▶ [The problem]: Below you will find a set of lines. Repeat them all exactly.

:::::

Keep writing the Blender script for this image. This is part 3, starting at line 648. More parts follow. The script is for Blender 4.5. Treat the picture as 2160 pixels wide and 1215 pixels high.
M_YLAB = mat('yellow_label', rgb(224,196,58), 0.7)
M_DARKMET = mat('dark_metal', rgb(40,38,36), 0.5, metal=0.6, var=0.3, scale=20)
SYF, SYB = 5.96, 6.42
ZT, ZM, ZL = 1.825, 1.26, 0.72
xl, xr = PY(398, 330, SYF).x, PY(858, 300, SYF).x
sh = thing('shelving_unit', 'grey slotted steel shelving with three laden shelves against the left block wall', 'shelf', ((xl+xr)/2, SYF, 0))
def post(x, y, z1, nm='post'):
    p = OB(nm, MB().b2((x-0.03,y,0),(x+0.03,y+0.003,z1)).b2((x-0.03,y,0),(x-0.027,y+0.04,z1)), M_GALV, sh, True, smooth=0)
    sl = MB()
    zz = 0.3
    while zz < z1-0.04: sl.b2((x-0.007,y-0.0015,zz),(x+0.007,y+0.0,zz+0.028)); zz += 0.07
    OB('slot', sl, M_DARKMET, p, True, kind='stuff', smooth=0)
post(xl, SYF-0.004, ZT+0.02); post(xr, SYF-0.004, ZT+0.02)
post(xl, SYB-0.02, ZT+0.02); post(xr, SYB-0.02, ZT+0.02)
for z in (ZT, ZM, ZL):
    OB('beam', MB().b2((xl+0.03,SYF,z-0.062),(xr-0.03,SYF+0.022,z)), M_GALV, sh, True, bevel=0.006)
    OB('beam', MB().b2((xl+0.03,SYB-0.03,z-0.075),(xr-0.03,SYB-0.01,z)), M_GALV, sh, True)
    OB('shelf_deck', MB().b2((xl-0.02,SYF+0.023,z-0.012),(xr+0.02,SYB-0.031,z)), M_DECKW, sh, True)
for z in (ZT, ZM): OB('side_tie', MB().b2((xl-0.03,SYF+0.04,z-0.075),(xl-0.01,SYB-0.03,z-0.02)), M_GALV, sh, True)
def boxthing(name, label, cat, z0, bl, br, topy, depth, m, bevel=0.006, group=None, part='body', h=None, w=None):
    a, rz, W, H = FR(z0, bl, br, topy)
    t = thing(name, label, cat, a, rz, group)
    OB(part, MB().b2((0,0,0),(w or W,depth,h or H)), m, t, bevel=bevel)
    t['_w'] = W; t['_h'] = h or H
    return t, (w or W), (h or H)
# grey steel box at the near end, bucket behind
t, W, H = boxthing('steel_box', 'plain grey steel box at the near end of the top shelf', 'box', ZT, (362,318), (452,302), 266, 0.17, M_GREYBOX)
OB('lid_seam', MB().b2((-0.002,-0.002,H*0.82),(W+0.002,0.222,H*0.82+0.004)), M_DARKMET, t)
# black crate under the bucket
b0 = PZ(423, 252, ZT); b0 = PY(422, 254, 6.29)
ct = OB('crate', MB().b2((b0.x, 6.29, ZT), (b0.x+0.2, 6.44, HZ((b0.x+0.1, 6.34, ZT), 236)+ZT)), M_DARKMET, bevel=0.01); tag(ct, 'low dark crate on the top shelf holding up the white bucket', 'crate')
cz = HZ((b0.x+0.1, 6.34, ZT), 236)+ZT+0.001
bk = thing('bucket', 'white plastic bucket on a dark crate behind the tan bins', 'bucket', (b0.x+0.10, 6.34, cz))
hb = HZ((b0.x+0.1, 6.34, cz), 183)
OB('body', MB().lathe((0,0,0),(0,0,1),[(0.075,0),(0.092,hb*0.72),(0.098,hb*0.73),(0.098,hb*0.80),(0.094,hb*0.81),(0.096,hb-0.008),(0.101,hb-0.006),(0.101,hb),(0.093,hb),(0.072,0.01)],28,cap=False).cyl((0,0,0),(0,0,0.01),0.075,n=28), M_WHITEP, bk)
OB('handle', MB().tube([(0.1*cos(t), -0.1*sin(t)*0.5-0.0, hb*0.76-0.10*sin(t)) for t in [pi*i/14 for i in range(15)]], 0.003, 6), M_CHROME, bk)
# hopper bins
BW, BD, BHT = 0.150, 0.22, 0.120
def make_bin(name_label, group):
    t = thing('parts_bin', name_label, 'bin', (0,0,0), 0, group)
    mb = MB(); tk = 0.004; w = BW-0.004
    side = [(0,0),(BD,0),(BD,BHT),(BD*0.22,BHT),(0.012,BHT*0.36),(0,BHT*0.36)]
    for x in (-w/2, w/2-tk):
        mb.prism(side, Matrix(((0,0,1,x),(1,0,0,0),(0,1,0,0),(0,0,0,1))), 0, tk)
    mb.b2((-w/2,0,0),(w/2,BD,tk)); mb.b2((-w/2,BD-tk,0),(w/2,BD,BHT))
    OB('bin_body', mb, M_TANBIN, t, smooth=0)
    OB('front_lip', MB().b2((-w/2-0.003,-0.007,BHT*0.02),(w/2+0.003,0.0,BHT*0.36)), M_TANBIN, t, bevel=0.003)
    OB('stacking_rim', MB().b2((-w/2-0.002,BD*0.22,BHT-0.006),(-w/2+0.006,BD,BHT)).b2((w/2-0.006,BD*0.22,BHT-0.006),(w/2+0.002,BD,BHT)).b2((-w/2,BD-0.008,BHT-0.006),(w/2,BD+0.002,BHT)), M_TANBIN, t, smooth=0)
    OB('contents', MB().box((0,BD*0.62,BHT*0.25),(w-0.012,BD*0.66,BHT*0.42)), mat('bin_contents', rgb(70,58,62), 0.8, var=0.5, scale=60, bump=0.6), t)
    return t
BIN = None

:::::

▶ [Final answer]:
Keep writing the Blender script for this image. This is part 3, starting at line 648. More parts follow. The script is for Blender 4.5. Treat the picture as 2160 pixels wide and 1215 pixels high.
M_YLAB = mat('yellow_label', rgb(224,196,58), 0.7)
M_DARKMET = mat('dark_metal', rgb(40,38,36), 0.5, metal=0.6, var=0.3, scale=20)
SYF, SYB = 5.96, 6.42
ZT, ZM, ZL = 1.825, 1.26, 0.72
xl, xr = PY(398, 330, SYF).x, PY(858, 300, SYF).x
sh = thing('shelving_unit', 'grey slotted steel shelving with three laden shelves against the left block wall', 'shelf', ((xl+xr)/2, SYF, 0))
def post(x, y, z1, nm='post'):
    p = OB(nm, MB().b2((x-0.03,y,0),(x+0.03,y+0.003,z1)).b2((x-0.03,y,0),(x-0.027,y+0.04,z1)), M_GALV, sh, True, smooth=0)
    sl = MB()
    zz = 0.3
    while zz < z1-0.04: sl.b2((x-0.007,y-0.0015,zz),(x+0.007,y+0.0,zz+0.028)); zz += 0.07
    OB('slot', sl, M_DARKMET, p, True, kind='stuff', smooth=0)
post(xl, SYF-0.004, ZT+0.02); post(xr, SYF-0.004, ZT+0.02)
post(xl, SYB-0.02, ZT+0.02); post(xr, SYB-0.02, ZT+0.02)
for z in (ZT, ZM, ZL):
    OB('beam', MB().b2((xl+0.03,SYF,z-0.062),(xr-0.03,SYF+0.022,z)), M_GALV, sh, True, bevel=0.006)
    OB('beam', MB().b2((xl+0.03,SYB-0.03,z-0.075),(xr-0.03,SYB-0.01,z)), M_GALV, sh, True)
    OB('shelf_deck', MB().b2((xl-0.02,SYF+0.023,z-0.012),(xr+0.02,SYB-0.031,z)), M_DECKW, sh, True)
for z in (ZT, ZM): OB('side_tie', MB().b2((xl-0.03,SYF+0.04,z-0.075),(xl-0.01,SYB-0.03,z-0.02)), M_GALV, sh, True)
def boxthing(name, label, cat, z0, bl, br, topy, depth, m, bevel=0.006, group=None, part='body', h=None, w=None):
    a, rz, W, H = FR(z0, bl, br, topy)
    t = thing(name, label, cat, a, rz, group)
    OB(part, MB().b2((0,0,0),(w or W,depth,h or H)), m, t, bevel=bevel)
    t['_w'] = W; t['_h'] = h or H
    return t, (w or W), (h or H)
# grey steel box at the near end, bucket behind
t, W, H = boxthing('steel_box', 'plain grey steel box at the near end of the top shelf', 'box', ZT, (362,318), (452,302), 266, 0.17, M_GREYBOX)
OB('lid_seam', MB().b2((-0.002,-0.002,H*0.82),(W+0.002,0.222,H*0.82+0.004)), M_DARKMET, t)
# black crate under the bucket
b0 = PZ(423, 252, ZT); b0 = PY(422, 254, 6.29)
ct = OB('crate', MB().b2((b0.x, 6.29, ZT), (b0.x+0.2, 6.44, HZ((b0.x+0.1, 6.34, ZT), 236)+ZT)), M_DARKMET, bevel=0.01); tag(ct, 'low dark crate on the top shelf holding up the white bucket', 'crate')
cz = HZ((b0.x+0.1, 6.34, ZT), 236)+ZT+0.001
bk = thing('bucket', 'white plastic bucket on a dark crate behind the tan bins', 'bucket', (b0.x+0.10, 6.34, cz))
hb = HZ((b0.x+0.1, 6.34, cz), 183)
OB('body', MB().lathe((0,0,0),(0,0,1),[(0.075,0),(0.092,hb*0.72),(0.098,hb*0.73),(0.098,hb*0.80),(0.094,hb*0.81),(0.096,hb-0.008),(0.101,hb-0.006),(0.101,hb),(0.093,hb),(0.072,0.01)],28,cap=False).cyl((0,0,0),(0,0,0.01),0.075,n=28), M_WHITEP, bk)
OB('handle', MB().tube([(0.1*cos(t), -0.1*sin(t)*0.5-0.0, hb*0.76-0.10*sin(t)) for t in [pi*i/14 for i in range(15)]], 0.003, 6), M_CHROME, bk)
# hopper bins
BW, BD, BHT = 0.150, 0.22, 0.120
def make_bin(name_label, group):
    t = thing('parts_bin', name_label, 'bin', (0,0,0), 0, group)
    mb = MB(); tk = 0.004; w = BW-0.004
    side = [(0,0),(BD,0),(BD,BHT),(BD*0.22,BHT),(0.012,BHT*0.36),(0,BHT*0.36)]
    for x in (-w/2, w/2-tk):
        mb.prism(side, Matrix(((0,0,1,x),(1,0,0,0),(0,1,0,0),(0,0,0,1))), 0, tk)
    mb.b2((-w/2,0,0),(w/2,BD,tk)); mb.b2((-w/2,BD-tk,0),(w/2,BD,BHT))
    OB('bin_body', mb, M_TANBIN, t, smooth=0)
    OB('front_lip', MB().b2((-w/2-0.003,-0.007,BHT*0.02),(w/2+0.003,0.0,BHT*0.36)), M_TANBIN, t, bevel=0.003)
    OB('stacking_rim', MB().b2((-w/2-0.002,BD*0.22,BHT-0.006),(-w/2+0.006,BD,BHT)).b2((w/2-0.006,BD*0.22,BHT-0.006),(w/2+0.002,BD,BHT)).b2((-w/2,BD-0.008,BHT-0.006),(w/2,BD+0.002,BHT)), M_TANBIN, t, smooth=0)
    OB('contents', MB().box((0,BD*0.62,BHT*0.25),(w-0.012,BD*0.66,BHT*0.42)), mat('bin_contents', rgb(70,58,62), 0.8, var=0.5, scale=60, bump=0.6), t)
    return t
BIN = None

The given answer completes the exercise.